■ Written instruction:
Only the lines from the start of the data through the line containing "def R(d): return math.radians(d)" should be written out, exactly as they are, with both ends included and the pictures left out.
-.-.-
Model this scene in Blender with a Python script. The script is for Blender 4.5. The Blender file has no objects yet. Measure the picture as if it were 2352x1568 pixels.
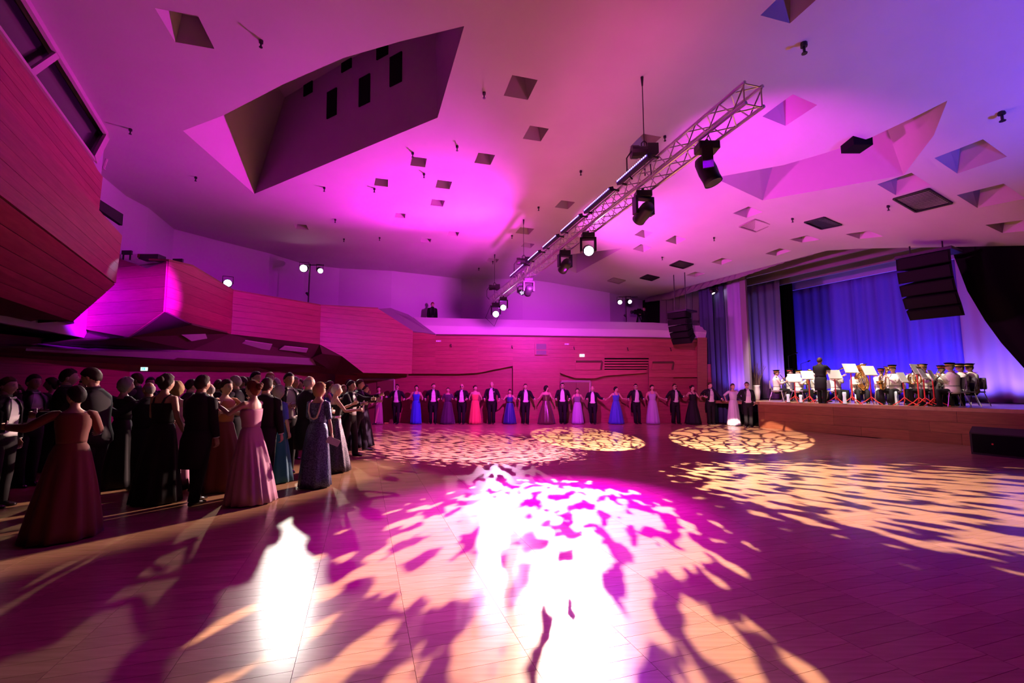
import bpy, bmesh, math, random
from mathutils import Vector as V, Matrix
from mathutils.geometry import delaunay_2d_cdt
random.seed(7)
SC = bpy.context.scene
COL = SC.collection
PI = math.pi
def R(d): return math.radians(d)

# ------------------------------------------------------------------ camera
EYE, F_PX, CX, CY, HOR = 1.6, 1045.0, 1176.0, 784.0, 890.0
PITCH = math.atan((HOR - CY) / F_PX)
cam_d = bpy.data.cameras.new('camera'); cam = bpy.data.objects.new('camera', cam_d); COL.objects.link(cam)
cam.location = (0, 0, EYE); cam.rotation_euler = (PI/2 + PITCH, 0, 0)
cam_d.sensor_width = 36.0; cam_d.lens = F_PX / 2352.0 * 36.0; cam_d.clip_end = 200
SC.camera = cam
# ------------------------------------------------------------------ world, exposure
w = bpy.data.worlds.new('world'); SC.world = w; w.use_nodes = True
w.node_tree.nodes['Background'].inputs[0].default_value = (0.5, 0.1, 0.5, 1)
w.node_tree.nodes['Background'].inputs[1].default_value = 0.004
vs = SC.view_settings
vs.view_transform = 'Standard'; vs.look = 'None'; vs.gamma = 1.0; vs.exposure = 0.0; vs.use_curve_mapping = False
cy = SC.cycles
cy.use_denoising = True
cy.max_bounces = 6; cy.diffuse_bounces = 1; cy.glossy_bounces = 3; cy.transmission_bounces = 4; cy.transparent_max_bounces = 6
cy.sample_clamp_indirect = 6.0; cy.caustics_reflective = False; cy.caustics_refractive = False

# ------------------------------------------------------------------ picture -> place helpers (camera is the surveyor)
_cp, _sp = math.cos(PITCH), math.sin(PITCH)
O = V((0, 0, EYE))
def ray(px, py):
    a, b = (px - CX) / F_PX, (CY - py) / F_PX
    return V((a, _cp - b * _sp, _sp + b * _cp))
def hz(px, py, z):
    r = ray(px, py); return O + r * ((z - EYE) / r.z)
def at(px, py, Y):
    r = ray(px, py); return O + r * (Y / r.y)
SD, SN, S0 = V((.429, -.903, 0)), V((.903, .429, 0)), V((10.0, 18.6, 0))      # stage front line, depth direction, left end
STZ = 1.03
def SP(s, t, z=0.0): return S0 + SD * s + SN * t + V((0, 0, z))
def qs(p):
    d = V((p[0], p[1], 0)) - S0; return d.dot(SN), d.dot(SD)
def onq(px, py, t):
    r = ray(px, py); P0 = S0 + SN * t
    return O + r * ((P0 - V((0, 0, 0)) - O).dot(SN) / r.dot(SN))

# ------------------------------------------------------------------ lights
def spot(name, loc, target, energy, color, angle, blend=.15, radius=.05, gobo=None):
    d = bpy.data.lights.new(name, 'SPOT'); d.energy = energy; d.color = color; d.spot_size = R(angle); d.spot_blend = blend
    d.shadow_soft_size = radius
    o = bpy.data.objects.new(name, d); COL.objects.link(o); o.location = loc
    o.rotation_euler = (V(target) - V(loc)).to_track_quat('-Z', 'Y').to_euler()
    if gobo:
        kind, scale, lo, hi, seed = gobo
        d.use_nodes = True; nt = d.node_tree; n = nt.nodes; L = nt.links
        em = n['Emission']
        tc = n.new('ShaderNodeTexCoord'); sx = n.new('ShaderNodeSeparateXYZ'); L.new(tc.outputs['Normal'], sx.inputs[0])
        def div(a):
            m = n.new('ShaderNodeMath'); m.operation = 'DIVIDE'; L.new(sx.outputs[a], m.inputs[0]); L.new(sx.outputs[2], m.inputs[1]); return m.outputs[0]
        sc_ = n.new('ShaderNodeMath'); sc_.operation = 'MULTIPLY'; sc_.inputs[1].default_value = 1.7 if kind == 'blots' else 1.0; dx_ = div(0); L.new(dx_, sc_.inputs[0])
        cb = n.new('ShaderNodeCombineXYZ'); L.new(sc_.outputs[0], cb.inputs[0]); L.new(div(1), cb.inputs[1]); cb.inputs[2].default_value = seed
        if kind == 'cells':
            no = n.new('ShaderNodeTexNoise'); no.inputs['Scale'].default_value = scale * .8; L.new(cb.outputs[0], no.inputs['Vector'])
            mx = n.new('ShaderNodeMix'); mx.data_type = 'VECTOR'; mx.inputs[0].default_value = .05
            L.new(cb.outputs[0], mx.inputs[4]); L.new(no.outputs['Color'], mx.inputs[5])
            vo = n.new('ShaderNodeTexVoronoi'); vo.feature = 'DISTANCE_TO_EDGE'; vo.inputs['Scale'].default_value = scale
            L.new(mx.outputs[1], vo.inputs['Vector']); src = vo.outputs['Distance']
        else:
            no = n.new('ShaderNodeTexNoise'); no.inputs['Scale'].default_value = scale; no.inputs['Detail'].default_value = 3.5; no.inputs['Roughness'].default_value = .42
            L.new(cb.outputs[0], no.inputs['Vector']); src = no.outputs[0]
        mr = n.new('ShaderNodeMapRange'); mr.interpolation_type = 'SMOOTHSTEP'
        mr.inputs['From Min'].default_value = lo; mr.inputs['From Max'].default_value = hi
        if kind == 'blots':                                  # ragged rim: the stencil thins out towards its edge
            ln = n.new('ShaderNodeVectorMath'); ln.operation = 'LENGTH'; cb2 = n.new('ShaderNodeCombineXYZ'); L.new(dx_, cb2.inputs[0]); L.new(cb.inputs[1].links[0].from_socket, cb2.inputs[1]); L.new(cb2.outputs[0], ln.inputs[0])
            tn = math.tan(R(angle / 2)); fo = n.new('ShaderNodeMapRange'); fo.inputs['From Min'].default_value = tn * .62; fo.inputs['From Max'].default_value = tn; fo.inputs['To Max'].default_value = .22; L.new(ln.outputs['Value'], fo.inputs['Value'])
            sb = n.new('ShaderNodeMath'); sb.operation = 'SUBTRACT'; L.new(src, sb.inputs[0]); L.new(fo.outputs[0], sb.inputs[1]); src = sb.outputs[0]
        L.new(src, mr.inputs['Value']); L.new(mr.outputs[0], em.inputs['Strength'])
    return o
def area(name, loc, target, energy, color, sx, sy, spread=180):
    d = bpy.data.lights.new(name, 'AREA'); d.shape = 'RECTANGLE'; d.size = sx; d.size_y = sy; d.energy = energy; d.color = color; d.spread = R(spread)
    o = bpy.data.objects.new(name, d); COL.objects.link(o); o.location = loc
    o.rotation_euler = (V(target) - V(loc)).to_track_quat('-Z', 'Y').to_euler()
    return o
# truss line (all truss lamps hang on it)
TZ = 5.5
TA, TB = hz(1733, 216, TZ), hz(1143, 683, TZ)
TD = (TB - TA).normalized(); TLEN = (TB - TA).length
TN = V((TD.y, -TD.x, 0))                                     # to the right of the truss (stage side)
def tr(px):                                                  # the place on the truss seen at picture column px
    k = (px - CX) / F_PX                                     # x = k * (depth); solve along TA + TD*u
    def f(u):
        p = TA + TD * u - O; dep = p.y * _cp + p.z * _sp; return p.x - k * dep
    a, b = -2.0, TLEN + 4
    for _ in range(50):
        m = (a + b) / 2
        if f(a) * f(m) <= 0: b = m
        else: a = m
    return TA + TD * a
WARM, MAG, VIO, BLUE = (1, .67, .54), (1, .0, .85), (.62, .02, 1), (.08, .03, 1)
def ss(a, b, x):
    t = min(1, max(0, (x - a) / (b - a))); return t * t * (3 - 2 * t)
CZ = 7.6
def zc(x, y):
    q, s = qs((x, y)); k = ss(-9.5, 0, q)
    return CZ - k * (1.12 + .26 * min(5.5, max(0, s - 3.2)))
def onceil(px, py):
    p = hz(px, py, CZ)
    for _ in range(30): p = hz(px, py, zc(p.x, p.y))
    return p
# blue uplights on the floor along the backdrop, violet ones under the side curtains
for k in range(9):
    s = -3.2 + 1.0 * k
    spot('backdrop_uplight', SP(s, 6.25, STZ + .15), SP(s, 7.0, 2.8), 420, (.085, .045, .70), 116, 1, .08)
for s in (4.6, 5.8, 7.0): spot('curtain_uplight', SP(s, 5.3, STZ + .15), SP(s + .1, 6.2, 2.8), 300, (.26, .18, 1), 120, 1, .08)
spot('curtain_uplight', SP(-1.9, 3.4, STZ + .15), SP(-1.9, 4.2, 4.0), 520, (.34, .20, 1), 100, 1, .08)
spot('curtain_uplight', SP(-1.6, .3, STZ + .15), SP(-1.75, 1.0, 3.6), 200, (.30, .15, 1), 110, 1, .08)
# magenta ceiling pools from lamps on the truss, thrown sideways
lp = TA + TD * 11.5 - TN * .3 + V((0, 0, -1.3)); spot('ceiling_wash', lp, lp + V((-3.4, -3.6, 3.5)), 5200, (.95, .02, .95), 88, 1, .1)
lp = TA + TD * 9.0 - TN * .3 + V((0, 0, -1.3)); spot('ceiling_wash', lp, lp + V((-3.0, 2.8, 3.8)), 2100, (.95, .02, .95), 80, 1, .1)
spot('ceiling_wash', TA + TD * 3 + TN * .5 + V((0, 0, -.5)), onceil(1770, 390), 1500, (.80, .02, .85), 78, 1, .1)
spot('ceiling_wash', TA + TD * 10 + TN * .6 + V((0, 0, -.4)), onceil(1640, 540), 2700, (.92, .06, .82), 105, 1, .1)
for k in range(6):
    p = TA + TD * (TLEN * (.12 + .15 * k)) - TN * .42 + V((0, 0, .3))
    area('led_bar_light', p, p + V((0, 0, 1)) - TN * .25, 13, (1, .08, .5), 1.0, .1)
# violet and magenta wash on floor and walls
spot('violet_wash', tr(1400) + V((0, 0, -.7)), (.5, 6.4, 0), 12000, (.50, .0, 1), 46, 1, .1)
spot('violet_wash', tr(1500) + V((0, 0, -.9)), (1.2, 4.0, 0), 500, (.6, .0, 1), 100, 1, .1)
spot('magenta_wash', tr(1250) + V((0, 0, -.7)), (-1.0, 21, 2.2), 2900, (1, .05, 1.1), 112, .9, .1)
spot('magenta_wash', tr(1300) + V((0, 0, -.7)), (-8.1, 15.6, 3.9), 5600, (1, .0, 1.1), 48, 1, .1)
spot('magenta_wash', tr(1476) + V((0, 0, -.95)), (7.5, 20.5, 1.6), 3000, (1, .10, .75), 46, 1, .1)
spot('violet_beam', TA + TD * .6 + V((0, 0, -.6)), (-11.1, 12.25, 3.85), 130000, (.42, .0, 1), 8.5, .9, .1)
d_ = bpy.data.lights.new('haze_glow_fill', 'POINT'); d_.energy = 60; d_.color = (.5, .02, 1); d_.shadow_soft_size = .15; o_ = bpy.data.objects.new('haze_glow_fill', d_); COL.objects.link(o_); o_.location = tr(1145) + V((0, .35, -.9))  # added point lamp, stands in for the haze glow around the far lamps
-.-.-
■ Written response:
Model this scene in Blender with a Python script. The script is for Blender 4.5. The Blender file has no objects yet. Measure the picture as if it were 2352x1568 pixels.
import bpy, bmesh, math, random
from mathutils import Vector as V, Matrix
from mathutils.geometry import delaunay_2d_cdt
random.seed(7)
SC = bpy.context.scene
COL = SC.collection
PI = math.pi
def R(d): return math.radians(d)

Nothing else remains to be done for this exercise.